Several early church fathers believed that the “whale” which swallowed Jonah was the symbol of God the Father, who, when the hapless prophet was thrown overboard, accepted Jonah into His own nature until a place of safety was reached. The story of Jonah is really a legend of initiation into the Mysteries, and the “great fish” represents the darkness of ignorance which engulfs man when he is thrown over the side of the ship, (is born), into the sea, (life). The custom of building ships in the form of fishes or birds, common in ancient times, could give rise to the story, and mayhap Jonah was merely picked up by another vessel and carried into port, the pattern of the ship causing it to be called a “great fish.” “Veritatis simplex oratio est!” More probably the “whale” of Jonah is based upon the pagan mythological creature, hippocampus, part horse and part dolphin, for the early Christian statues and carvings show the composite creature, and not a true whale.
It is reasonable to suppose that the mysterious sea serpents, which, according to the Mayan and Toltec legends, brought the gods to Mexico were Viking or Chaldean ships, built in the shape of composite sea monsters or dragons. H. P. Blavatsky advances the theory that the word cetus, the great whale, is derived from keto, a name for the fish god, Dagon, and that Jonah was actually confined in a cell hollowed out in the body of a gigantic statue of Dagon after he had been captured by Phœnician sailors and carried to one of their cities. There is no doubt a great mystery in the gigantic form of cetus, which is still preserved as a constellation.
According to many scattered fragments extant, man’s lower nature was symbolized by a tremendous, awkward creature resembling a great sea serpent, or dragon, called leviathan. All symbols having serpentine form or motion signify the solar energy in one of its many forms. This great creature of the sea therefore represents the solar life force imprisoned in water and also the divine energy coursing through the body of man, where, until transmuted, it manifests itself as a writhing, twisting monster – man’s greeds, passions, and lusts.
Among the symbols of Christ as the Savior of men are a number relating to the mystery of His divine nature concealed within the personality of the lowly Jesus. The Gnostics divided the nature of the Christian Redeemer into two parts – the one Jesus, a mortal man; the other, Christos, a personification of Nous, the principle of Cosmic Mind. Nous, the greater, was for the period of three years, (from baptism to crucifixion), using the fleshly garment of the mortal man, (Jesus).

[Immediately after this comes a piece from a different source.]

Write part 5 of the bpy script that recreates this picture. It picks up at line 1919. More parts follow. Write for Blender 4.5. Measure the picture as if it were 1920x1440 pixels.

In order to illustrate this point and still conceal it from the ignorant, many strange, and often repulsive creatures were used whose rough exteriors concealed magnificent organisms. Kenealy, in his notes on the Book of Enoch, observes: “Why the caterpillar was a symbol of the Messiah is evident; because, under a lowly, creeping, and wholly terrestrial aspect, he conceals the beautiful butterfly-form, with its radiant wings, emulating in its varied colors the Rainbow, the Serpent, the Salmon, the Scarab, the Peacock, and the dying Dolphin.”